begin
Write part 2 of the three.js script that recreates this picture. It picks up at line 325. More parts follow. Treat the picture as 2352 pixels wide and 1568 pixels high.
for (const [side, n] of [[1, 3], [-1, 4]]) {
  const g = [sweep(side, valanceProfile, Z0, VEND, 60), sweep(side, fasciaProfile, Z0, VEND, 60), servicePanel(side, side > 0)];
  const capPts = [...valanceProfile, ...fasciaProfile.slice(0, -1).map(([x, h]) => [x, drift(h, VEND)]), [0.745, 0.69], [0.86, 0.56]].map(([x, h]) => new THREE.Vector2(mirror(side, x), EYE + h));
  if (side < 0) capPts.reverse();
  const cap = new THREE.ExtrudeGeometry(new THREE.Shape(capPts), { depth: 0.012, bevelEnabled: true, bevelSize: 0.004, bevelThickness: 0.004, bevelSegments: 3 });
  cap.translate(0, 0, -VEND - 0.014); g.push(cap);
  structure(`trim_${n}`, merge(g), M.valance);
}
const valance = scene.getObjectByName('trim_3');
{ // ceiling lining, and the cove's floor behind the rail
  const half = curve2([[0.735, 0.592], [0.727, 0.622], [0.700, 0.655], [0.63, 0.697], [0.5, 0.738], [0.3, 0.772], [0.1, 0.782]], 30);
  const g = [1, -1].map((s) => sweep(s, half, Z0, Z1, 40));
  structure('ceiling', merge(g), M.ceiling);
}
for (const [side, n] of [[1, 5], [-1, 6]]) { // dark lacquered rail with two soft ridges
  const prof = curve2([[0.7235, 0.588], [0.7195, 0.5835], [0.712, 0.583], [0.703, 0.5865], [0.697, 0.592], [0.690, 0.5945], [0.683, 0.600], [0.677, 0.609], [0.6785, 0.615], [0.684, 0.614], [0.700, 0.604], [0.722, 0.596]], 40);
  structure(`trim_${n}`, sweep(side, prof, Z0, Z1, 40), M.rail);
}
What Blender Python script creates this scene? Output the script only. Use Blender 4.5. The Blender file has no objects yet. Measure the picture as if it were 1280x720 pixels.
end
**Your task**.
Repeat the material above in full, exactly as it stands.

**The answer**.
Write part 2 of the three.js script that recreates this picture. It picks up at line 325. More parts follow. Treat the picture as 2352 pixels wide and 1568 pixels high.
for (const [side, n] of [[1, 3], [-1, 4]]) {
  const g = [sweep(side, valanceProfile, Z0, VEND, 60), sweep(side, fasciaProfile, Z0, VEND, 60), servicePanel(side, side > 0)];
  const capPts = [...valanceProfile, ...fasciaProfile.slice(0, -1).map(([x, h]) => [x, drift(h, VEND)]), [0.745, 0.69], [0.86, 0.56]].map(([x, h]) => new THREE.Vector2(mirror(side, x), EYE + h));
  if (side < 0) capPts.reverse();
  const cap = new THREE.ExtrudeGeometry(new THREE.Shape(capPts), { depth: 0.012, bevelEnabled: true, bevelSize: 0.004, bevelThickness: 0.004, bevelSegments: 3 });
  cap.translate(0, 0, -VEND - 0.014); g.push(cap);
  structure(`trim_${n}`, merge(g), M.valance);
}
const valance = scene.getObjectByName('trim_3');
{ // ceiling lining, and the cove's floor behind the rail
  const half = curve2([[0.735, 0.592], [0.727, 0.622], [0.700, 0.655], [0.63, 0.697], [0.5, 0.738], [0.3, 0.772], [0.1, 0.782]], 30);
  const g = [1, -1].map((s) => sweep(s, half, Z0, Z1, 40));
  structure('ceiling', merge(g), M.ceiling);
}
for (const [side, n] of [[1, 5], [-1, 6]]) { // dark lacquered rail with two soft ridges
  const prof = curve2([[0.7235, 0.588], [0.7195, 0.5835], [0.712, 0.583], [0.703, 0.5865], [0.697, 0.592], [0.690, 0.5945], [0.683, 0.600], [0.677, 0.609], [0.6785, 0.615], [0.684, 0.614], [0.700, 0.604], [0.722, 0.596]], 40);
  structure(`trim_${n}`, sweep(side, prof, Z0, Z1, 40), M.rail);
}
What Blender Python script creates this scene? Output the script only. Use Blender 4.5. The Blender file has no objects yet. Measure the picture as if it were 1280x720 pixels.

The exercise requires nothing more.